Thomas Juneau explained last week that Yemen’s Houthis are not Iranian puppets:

Saudi Arabia claims that the Houthis are an Iranian proxy, leading it to frame the war as an effort to counter Iran’s influence. The Saudis are not the only ones to label the Houthis puppets of Iran. Politicians and media in the West, in particular, also frequently describe them as Iranian proxies.

Yet as I argue in a recent article in the May 2016 issue of International Affairs, the Chatham House journal, Tehran’s support for the Houthis is limited, and its influence in Yemen is marginal. It is simply inaccurate to claim that the Houthis are Iranian proxies [bold mine-DL].

Instead, the war in Yemen is driven by local grievances and competition for power among Yemeni actors.

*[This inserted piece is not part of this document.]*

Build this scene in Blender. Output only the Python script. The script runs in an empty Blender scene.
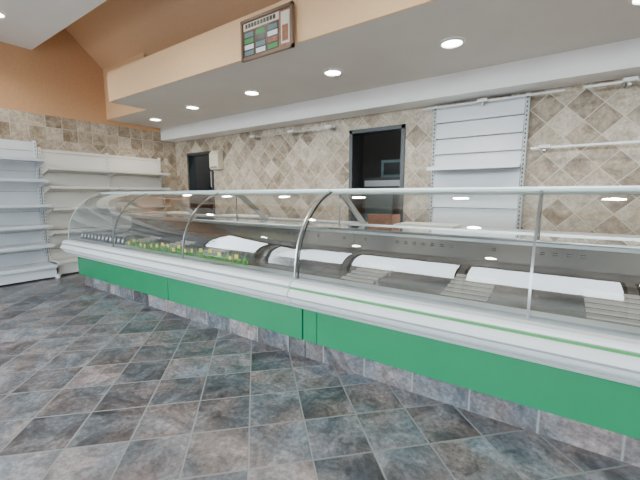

I have pointed out Iran’s negligible role in Yemen several times before, but it bears repeating because so many of the reports on the Saudi-led intervention have accepted the Saudis’ self-serving, dishonest framing of the conflict. The Saudis’ intervention has received very little scrutiny or criticism in the West, and one reason for that it is that it been presented to Western audiences as a “response” to supposed Iranian “expansionism.” The reality is that any influence Iran has gained in the country has come about as a result of the Saudi intervention:

The irony, of course, is that one of Saudi Arabia’s stated objectives for intervening in Yemen in March 2015 was to roll back a mostly fictitious Iranian influence. The intervention, however, is having the opposite effect: The Houthis are a small non-state actor attacked by a regional power with deep pockets and advanced weaponry. It is then only rational for the Houthis to seek assistance, albeit only small amounts, from the only external power willing and able to support them — Iran.

The false claim that Iran is “on the march” in the region has been a standard talking point for opponents of the nuclear deal with Iran, because they were desperate to change the subject and to make Iran seem much more powerful than it is. That claim has also become an excuse for endorsing whatever reckless action our regional clients happen to take and spinning it as a “reaction” to Iranian behavior. It has helped the Saudis to present their aggressive and unnecessary military intervention in Yemen as a “defensive” measure, and it has obscured the fact that they and their allies are the ones doing the most to destabilize the region. The U.S. and Britain would presumably have gone along with supporting the war on Yemen anyway, but the specter of growing Iranian influence has helped to mute criticism of the war and U.S.-British backing of it.